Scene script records
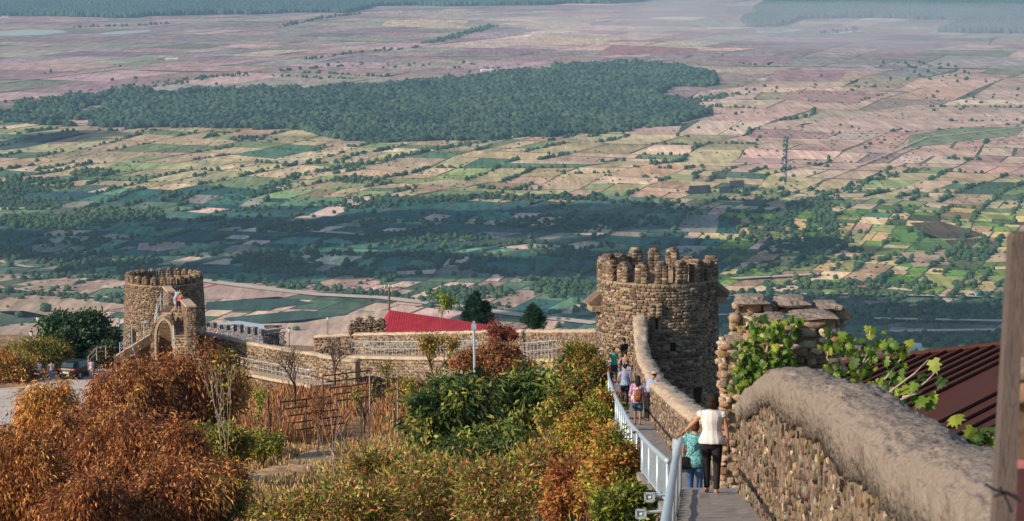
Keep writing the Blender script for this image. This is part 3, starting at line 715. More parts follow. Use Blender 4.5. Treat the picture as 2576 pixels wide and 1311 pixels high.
# ------------------------------------------------------------------ the hill
GY = [-60, 0, 45, 80, 110, 150, 203, 240, 262, 400, 1500, 1700]
GZ = [-2, -6, -13.3, -18.6, -22.6, -28.6, -35.0, -38.8, -42, -61, -487, -490]
XWY = [-60, 0, 14, 42, 58, 92, 131, 140, 420]; XWX = [3, 3, 2.9, 3.9, 4.2, 5.0, 6.2, 8, 60]
def sstep(a, b_, x): t = np.clip((x - a) / (b_ - a), 0, 1); return t * t * (3 - 2 * t)
def gz(x, y):
    x = np.asarray(x, float); y = np.asarray(y, float)
    z = np.interp(y, GY, GZ)
    d = x - np.interp(y, XWY, XWX)
    z = z - np.clip(d - .2, 0, 1.5) * 1.2 - np.clip(d - 2, 0, 200) * .62
    k = sstep(-27.5, -32.5, x) * sstep(150, 212, y) * sstep(300, 262, y)
    z = z * (1 - k) + (-39.9) * k
    z = z - np.clip(-60 - x, 0, 500) * .5
    amp = np.clip((np.abs(y) - 60) / 60, .35, 1) * (1 - k) * np.where((d > -2.5) & (d < 1), .2, 1)
    z = z + (fbm(x / 9, y / 9, 41) - .5) * 1.3 * amp + (fbm(x / 2.2, y / 2.2, 43) - .5) * .35 * amp
    return np.maximum(z, VZ - 4)
hs = strip_sheet('hillside', np.concatenate([np.linspace(-700, -95, 22), np.arange(-90, 60, 1.25), np.linspace(65, 700, 22)]), np.concatenate([np.arange(-60, 300, 1.25), np.linspace(305, 1700, 70)]), gz, M_GROUND)
tag(link('hillside', hs), kind='structure')

def ground_ribbon(name, pts, wid, mat, dz, kind='structure'):
    p = np.array(pts, float); q = []
    for i in range(len(p) - 1):
        n = max(2, int(np.linalg.norm(p[i + 1][:2] - p[i][:2]) / .6))
        for t in np.linspace(0, 1, n, endpoint=False): q.append(p[i] * (1 - t) + p[i + 1] * t)
    q.append(p[-1]); q = np.array(q); d = np.gradient(q[:, :2], axis=0); d /= np.linalg.norm(d, axis=1)[:, None]
    nr = np.stack([-d[:, 1], d[:, 0]], 1); K = 7; V = []
    for j, (a, n_) in enumerate(zip(q, nr)):
        w_ = a[2] * (0.85 + .3 * vnoise(j / 4, 0, 3)) if len(a) > 2 else wid
        for s_ in np.linspace(-.5, .5, K):
            x, y = a[0] + n_[0] * w_ * s_, a[1] + n_[1] * w_ * s_; V.append((x, y, float(gz(x, y)) + dz - .25 * max(0, abs(s_) - .4) * 3))
    F = [(i * K + k, i * K + k + 1, (i + 1) * K + k + 1, (i + 1) * K + k) for i in range(len(q) - 1) for k in range(K - 1)]
    tag(link(name, make_mesh(name, V, F, mat, smooth=True)), kind=kind)
ground_ribbon('road', [(-34.5, 262, 5), (-35.8, 246, 6.5), (-38, 236, 9), (-42, 227, 14), (-50, 221, 17), (-70, 216, 17)], 6, M_ROAD, .12)
ground_ribbon('footpath', [(-9.3, 152, 2.2), (-9.8, 138, 2.2), (-8.8, 126, 2.4), (-9.5, 116, 2.6), (-13, 106, 2.2), (-16, 98, 2.2)], 2, M_TRAIL, .12)

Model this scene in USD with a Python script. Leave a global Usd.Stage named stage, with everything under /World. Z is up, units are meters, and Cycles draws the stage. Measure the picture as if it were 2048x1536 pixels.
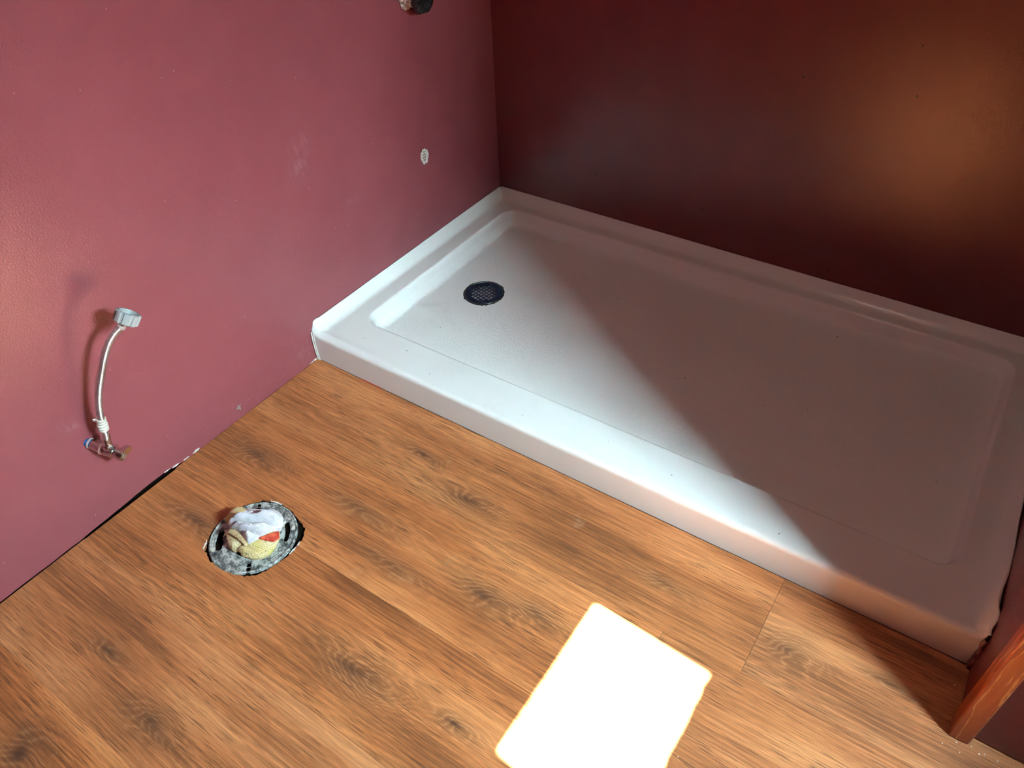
import math, numpy as np, trimesh, usdkit, meshkit
from shapely.geometry import Polygon, Point, box as sbox
from shapely.ops import unary_union
from pxr import Usd, UsdGeom, UsdLux, Gf, Sdf, UsdShade

stage = Usd.Stage.CreateInMemory()
UsdGeom.SetStageUpAxis(stage, 'Z'); UsdGeom.SetStageMetersPerUnit(stage, 1.0)
world = UsdGeom.Xform.Define(stage, '/World'); stage.SetDefaultPrim(world.GetPrim())
UsdGeom.Scope.Define(stage, '/World/Looks')

# ------------------------------------------------------------------ camera
cam = UsdGeom.Camera.Define(stage, '/World/camera')
RIGHT, DOWN, FWD = ((0.82717596, 0.56065159, -0.03807533), (0.35190184, -0.56963248, -0.74275429), (-0.43811531, 0.60098971, -0.66848062))
CAMP = (1.28258719, -1.75055295, 1.22821905)
cam.AddTransformOp().Set(Gf.Matrix4d(*RIGHT, 0, *[-a for a in DOWN], 0, *[-a for a in FWD], 0, *CAMP, 1))
cam.CreateHorizontalApertureAttr(36.0); cam.CreateVerticalApertureAttr(27.0)
cam.CreateFocalLengthAttr(36.0 * 1518.36 / 2048)
cam.CreateClippingRangeAttr(Gf.Vec2f(0.02, 200))
cam.CreateExposureAttr(0.0)

# ------------------------------------------------------------------ material helper
class NG:
    def __init__(s): s.n, s.l, s.k = {}, [], 0
    def __call__(s, kind, out, **ins):
        s.k += 1; name = f'n{s.k}'; vals = {}
        for k, v in ins.items():
            if isinstance(v, str) and '.' in v: s.l.append((v, f'{name}.{k}'))
            else: vals[k] = v
        s.n[name] = (kind, vals); return f'{name}.{out}'
    def math(s, op, a, b=0.0, c=0.0): return s('math', 'value', math_type=op, value1=a, value2=b, value3=c)
    def mixc(s, f, a, b, mode='mix'): return s('mix', 'color', mix_type=mode, fac=f, color1=a, color2=b)
    def ramp(s, f, *stops): return s('rgb_ramp', 'color', fac=f, ramp=list(stops))
    def rng(s, v, a, b, c=0.0, d=1.0): return s('map_range', 'result', value=v, from_min=a, from_max=b, to_min=c, to_max=d, clamp=True)
    def noise(s, vec, scale, detail=3.0, rough=0.5, out='fac', dist=0.0): return s('noise_texture', out, vector=vec, scale=scale, detail=detail, roughness=rough, distortion=dist)
    def scl(s, vec, sc, loc=(0, 0, 0)): return s('mapping', 'vector', vector=vec, scale=sc, location=loc)
    def pos(s): return s('geometry', 'position')
    def bump(s, h, strength=1.0, dist=0.001): return s('bump', 'normal', height=h, strength=strength, distance=dist)
    def make(s, name, **p):
        b = s('principled_bsdf', 'BSDF', **p)
        return usdkit.material(stage, '/World/Looks/' + name, s.n, s.l, surface=b)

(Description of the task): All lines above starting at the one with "Model this scene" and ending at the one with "cam.CreateExposureAttr(0.0)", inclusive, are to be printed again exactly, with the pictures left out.

(The response):
Model this scene in USD with a Python script. Leave a global Usd.Stage named stage, with everything under /World. Z is up, units are meters, and Cycles draws the stage. Measure the picture as if it were 2048x1536 pixels.
import math, numpy as np, trimesh, usdkit, meshkit
from shapely.geometry import Polygon, Point, box as sbox
from shapely.ops import unary_union
from pxr import Usd, UsdGeom, UsdLux, Gf, Sdf, UsdShade

stage = Usd.Stage.CreateInMemory()
UsdGeom.SetStageUpAxis(stage, 'Z'); UsdGeom.SetStageMetersPerUnit(stage, 1.0)
world = UsdGeom.Xform.Define(stage, '/World'); stage.SetDefaultPrim(world.GetPrim())
UsdGeom.Scope.Define(stage, '/World/Looks')

# ------------------------------------------------------------------ camera
cam = UsdGeom.Camera.Define(stage, '/World/camera')
RIGHT, DOWN, FWD = ((0.82717596, 0.56065159, -0.03807533), (0.35190184, -0.56963248, -0.74275429), (-0.43811531, 0.60098971, -0.66848062))
CAMP = (1.28258719, -1.75055295, 1.22821905)
cam.AddTransformOp().Set(Gf.Matrix4d(*RIGHT, 0, *[-a for a in DOWN], 0, *[-a for a in FWD], 0, *CAMP, 1))
cam.CreateHorizontalApertureAttr(36.0); cam.CreateVerticalApertureAttr(27.0)
cam.CreateFocalLengthAttr(36.0 * 1518.36 / 2048)
cam.CreateClippingRangeAttr(Gf.Vec2f(0.02, 200))
cam.CreateExposureAttr(0.0)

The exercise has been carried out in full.